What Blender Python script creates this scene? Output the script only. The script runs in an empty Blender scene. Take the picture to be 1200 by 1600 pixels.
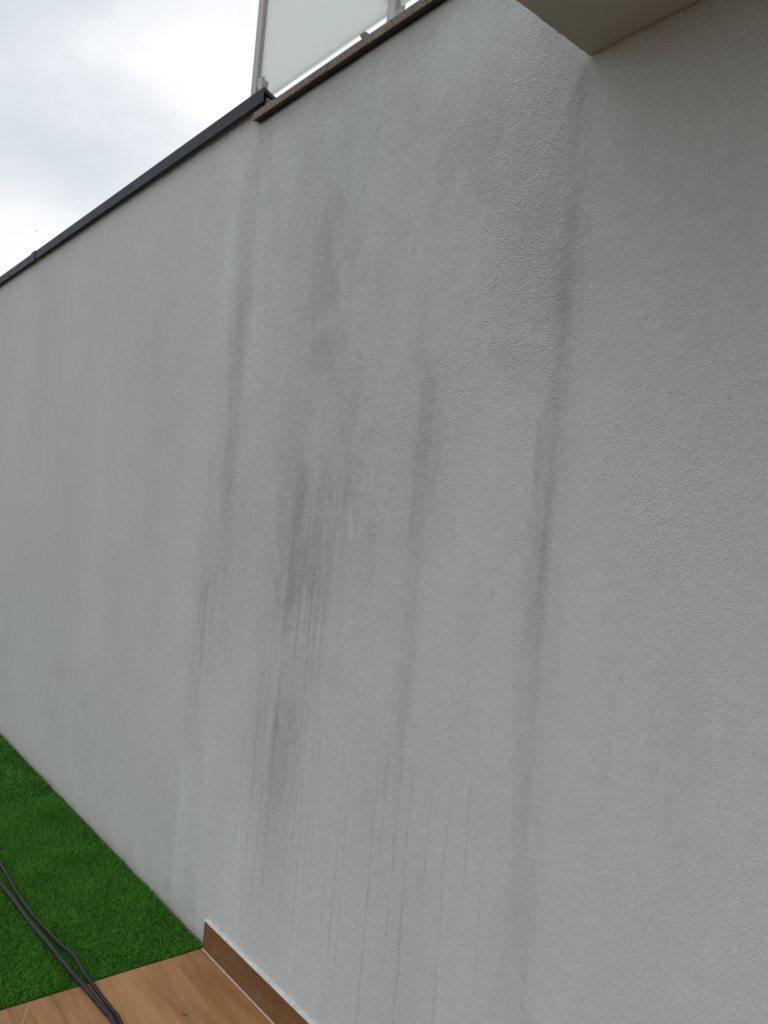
import bpy, bmesh, math, random
import numpy as np
from mathutils import Matrix, Vector

sc = bpy.context.scene
COL = sc.collection
R = math.radians

# ------------------------------------------------------------------ camera
cam = bpy.data.cameras.new('camera')
camo = bpy.data.objects.new('camera', cam)
COL.objects.link(camo)
sc.camera = camo
cam.sensor_fit = 'VERTICAL'
cam.sensor_height = 36.0
cam.lens = 36.0 * 1216.6 / 1600.0
cam.clip_start = 0.02
cam.clip_end = 6000
_r = Vector((0.63613755, 0.76653881, 0.08801859))
_u = Vector((-0.04810592, -0.07445172, 0.99606363))
_f = Vector((-0.77007457, 0.63786769, 0.01048648))
camo.matrix_world = Matrix(((_r.x, _u.x, -_f.x, 0.0),
                            (_r.y, _u.y, -_f.y, -1.46606),
                            (_r.z, _u.z, -_f.z, 1.65),
                            (0, 0, 0, 1)))

# ------------------------------------------------------------------ world: overcast sky
SUN_EL, SUN_AZ = R(62), R(-125)      # azimuth measured from +X, the sun is in front-left of the wall
world = bpy.data.worlds.new('World')
sc.world = world
world.use_nodes = True
wn, wl = world.node_tree.nodes, world.node_tree.links
wn.clear()
w_out = wn.new('ShaderNodeOutputWorld')
w_bg = wn.new('ShaderNodeBackground')
w_bg.inputs['Strength'].default_value = 0.1
sky = wn.new('ShaderNodeTexSky')
sky.sky_type = 'NISHITA'
sky.sun_disc = False
sky.sun_elevation = SUN_EL
sky.sun_rotation = R(90) - SUN_AZ
sky.air_density = 1.0
sky.dust_density = 2.0
tc = wn.new('ShaderNodeTexCoord')
mp = wn.new('ShaderNodeMapping')
mp.inputs['Location'].default_value = (14.946, 4.055, 4.103)
mp.inputs['Scale'].default_value = (1.0, 1.0, 1.9)
n1 = wn.new('ShaderNodeTexNoise')
n1.inputs['Scale'].default_value = 2.6
n1.inputs['Detail'].default_value = 5.0
n1.inputs['Roughness'].default_value = 0.48
n1.inputs['Distortion'].default_value = 0.35
cr = wn.new('ShaderNodeValToRGB')
cr.color_ramp.elements[0].position = 0.32
cr.color_ramp.elements[0].color = (6.5, 7.0, 7.8, 1)
cr.color_ramp.elements[1].position = 0.62
cr.color_ramp.elements[1].color = (11.0, 11.05, 11.1, 1)
e = cr.color_ramp.elements.new(0.47)
e.color = (8.2, 8.55, 9.0, 1)
mx = wn.new('ShaderNodeMix')
mx.data_type = 'RGBA'
mx.inputs[0].default_value = 0.93
wl.new(tc.outputs['Generated'], mp.inputs['Vector'])
wl.new(mp.outputs['Vector'], n1.inputs['Vector'])
wl.new(n1.outputs['Fac'], cr.inputs['Fac'])
wl.new(sky.outputs['Color'], mx.inputs[6])
wl.new(cr.outputs['Color'], mx.inputs[7])
wl.new(mx.outputs[2], w_bg.inputs['Color'])
wl.new(w_bg.outputs['Background'], w_out.inputs['Surface'])

# ------------------------------------------------------------------ sun behind the cloud
sl = bpy.data.lights.new('sun', 'SUN')
sl.energy = 0.5
sl.angle = R(50)
sl.color = (1.0, 0.97, 0.92)
slo = bpy.data.objects.new('sun', sl)
COL.objects.link(slo)
_d = Vector((math.cos(SUN_EL) * math.cos(SUN_AZ), math.cos(SUN_EL) * math.sin(SUN_AZ), math.sin(SUN_EL)))
slo.rotation_euler = _d.to_track_quat('Z', 'Y').to_euler()
slo.location = (-6, -6, 9)

# ------------------------------------------------------------------ exposure
sc.view_settings.view_transform = 'Standard'
sc.view_settings.look = 'None'
sc.view_settings.exposure = 0.0
sc.view_settings.gamma = 1.0
sc.view_settings.use_curve_mapping = False


# ================================================================== helpers
def tag(o, label=None, cat=None, group=None, kind=None):
    if label: o['label'] = label
    if cat: o['category'] = cat
    if group: o['group'] = group
    if kind: o['kind'] = kind
    return o

def link(name, me, mat=None, parent=None):
    o = bpy.data.objects.new(name, me)
    COL.objects.link(o)
    if mat and me is not None and not me.materials:
        me.materials.append(mat)
    if parent is not None:
        o.parent = parent
    return o

def empty(name, loc=(0, 0, 0)):
    o = bpy.data.objects.new(name, None)
    COL.objects.link(o)
    o.location = loc
    o.empty_display_size = 0.1
    return o

def prism(pts, z0, z1, bev=0.0):
    """mesh: polygon pts (ccw, x y) extruded from z0 to z1"""
    bm = bmesh.new()
    lo = [bm.verts.new((x, y, z0)) for x, y in pts]
    hi = [bm.verts.new((x, y, z1)) for x, y in pts]
    n = len(pts)
    bm.faces.new(lo[::-1]); bm.faces.new(hi)
    for i in range(n):
        bm.faces.new((lo[i], lo[(i + 1) % n], hi[(i + 1) % n], hi[i]))
    bmesh.ops.recalc_face_normals(bm, faces=bm.faces[:])
    if bev:
        bmesh.ops.bevel(bm, geom=bm.edges[:], offset=bev, segments=1, affect='EDGES', profile=0.5)
    me = bpy.data.meshes.new('m')
    bm.to_mesh(me); bm.free()
    return me

def box(x0, x1, y0, y1, z0, z1, bev=0.0):
    return prism([(x0, y0), (x1, y0), (x1, y1), (x0, y1)], z0, z1, bev)

def profile(pts, x0, x1, skew=0.0, bev=0.0):
    """mesh: (y, z) section swept along x; the x1 end is cut on the skew (dx per dy)"""
    bm = bmesh.new()
    ymin = min(p[0] for p in pts)
    a = [bm.verts.new((x0, y, z)) for y, z in pts]
    b = [bm.verts.new((x1 + skew * (y - ymin), y, z)) for y, z in pts]
    n = len(pts)
    bm.faces.new(a); bm.faces.new(b[::-1])
    for i in range(n):
        bm.faces.new((a[i], b[i], b[(i + 1) % n], a[(i + 1) % n]))
    bmesh.ops.recalc_face_normals(bm, faces=bm.faces[:])
    if bev:
        bmesh.ops.bevel(bm, geom=bm.edges[:], offset=bev, segments=2, affect='EDGES', profile=0.5)
    me = bpy.data.meshes.new('m')
    bm.to_mesh(me); bm.free()
    return me

def tube(pts, rad, seg=10, cap=True):
    """mesh: tube along a smoothed polyline; rad is a number or a list"""
    P = np.array(pts, float)
    # Catmull-Rom
    Q = np.vstack([2 * P[0] - P[1], P, 2 * P[-1] - P[-2]])
    out = []
    K = 8
    for i in range(1, len(Q) - 2):
        for k in range(K):
            t = k / K
            out.append(0.5 * (2 * Q[i] + (Q[i + 1] - Q[i - 1]) * t + (2 * Q[i - 1] - 5 * Q[i] + 4 * Q[i + 1] - Q[i + 2]) * t * t
                              + (-Q[i - 1] + 3 * Q[i] - 3 * Q[i + 1] + Q[i + 2]) * t ** 3))
    out.append(P[-1])
    bm = bmesh.new()
    rings = []
    n = len(out)
    for i, p in enumerate(out):
        d = Vector(out[min(i + 1, n - 1)] - out[max(i - 1, 0)]).normalized()
        s = d.cross(Vector((0, 0, 1)))
        if s.length < 1e-4: s = Vector((1, 0, 0))
        s.normalize()
        t = s.cross(d)
        rr = rad if np.isscalar(rad) else float(np.interp(i / (n - 1), np.linspace(0, 1, len(rad)), rad))
        rings.append([bm.verts.new(Vector(p) + rr * (math.cos(a) * s + math.sin(a) * t)) for a in [2 * math.pi * k / seg for k in range(seg)]])
    for a, b in zip(rings, rings[1:]):
        for k in range(seg):
            bm.faces.new((a[k], a[(k + 1) % seg], b[(k + 1) % seg], b[k]))
    if cap:
        bm.faces.new(rings[0][::-1]); bm.faces.new(rings[-1])
    for f in bm.faces: f.smooth = True
    bmesh.ops.recalc_face_normals(bm, faces=bm.faces[:])
    me = bpy.data.meshes.new('m')
    bm.to_mesh(me); bm.free()
    return me

def vn(x, z, sx, sz, seed):
    """smooth value noise in 0..1 at lattice frequencies sx, sz (per metre)"""
    rng = np.random.RandomState(seed)
    T = rng.rand(256, 256)
    u, v = x * sx + 100.37, z * sz + 57.11
    i, j = np.floor(u).astype(int), np.floor(v).astype(int)
    a, b = u - i, v - j
    a = a * a * (3 - 2 * a); b = b * b * (3 - 2 * b)
    i0, i1, j0, j1 = i % 256, (i + 1) % 256, j % 256, (j + 1) % 256
    return (T[i0, j0] * (1 - a) + T[i1, j0] * a) * (1 - b) + (T[i0, j1] * (1 - a) + T[i1, j1] * a) * b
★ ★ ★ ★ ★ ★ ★
### Written task:
Reproduce the material above from its first line through the line containing "R = math.radians", both ends included, and skip every picture.

### Full output:
What Blender Python script creates this scene? Output the script only. The script runs in an empty Blender scene. Take the picture to be 1200 by 1600 pixels.
import bpy, bmesh, math, random
import numpy as np
from mathutils import Matrix, Vector

sc = bpy.context.scene
COL = sc.collection
R = math.radians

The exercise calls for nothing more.